Selle Italia Novus Boost Kit Carbonio Superflow review£220.00

Ridiculously long name for a short saddle

BikeRadar score4.5/5

When Selle Italia launched its revamped Novus in 2016, itself inspired by the company’s nineties collaboration with Ferrari, it was one of our favourite saddles of the year. For 2018 Selle Italia has taken the Novus, with its flat top but rounded shape, stepped down nose, full-length channel and split nose, and compressed it into a shorter 250mm length.

That puts it inline with the current trend of short saddles that started with Specialized’s Power and more recently seen on Pro’s Stealth and Prologo’s new Dimension.

This is the range-topping Novus Boost, with carbon rails and weighing 188.4g, but the range starts at a more affordable Novus Boost TM at £79.99 / $109.99 / €89.90.

As part of Selle Italia’s saddle selection process you can be measured using its digital ID-Match system. Calipers are used to measure your hip width, thigh circumferences, left and right, and the angle at which you can bend forward comfortably. This leads to one of six results: S1, 2 or 3 and L1, 2 or 3. You then choose a saddle that corresponds to your measured figures.

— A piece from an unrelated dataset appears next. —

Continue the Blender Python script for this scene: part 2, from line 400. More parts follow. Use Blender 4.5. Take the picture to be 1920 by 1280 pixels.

What you get is a saddle that’s plushly padded with no chance of friction as your thighs turn with the pedal strokes

I measured up as an L2. The Boost is an L3, but Selle Italia suggests that you can use numbers higher than your result comfortably, just beware of going smaller.

Each saddle is backed with a 30-day refund/replacement policy should you find it doesn’t suit.

The Novus is an extremely comfortable saddle. I was a big fan of the revamped Novus with its kinked downward nose, flared padded heel and well-shaped full-length channel.

Selle Italia has compacted that shape, keeping the width and padding at the rear and the slender nose, which has the advantage of staying out of the way when you’re down in the drops and powering along. What you get is a saddle that’s plushly padded with no chance of friction as your thighs turn with the pedal strokes. The short shape is best suited to more aggressive riding positions, so if race bikes are your thing this is the way to go.

The generous channel means no unwelcome pressure, so you get a padded saddle that offers superb freedom of movement yet bags of support, and the short shape means you don’t shift around.

I reckon this short saddle, with the long name, is the current king of its genre, but I’d probably opt for a cheaper model.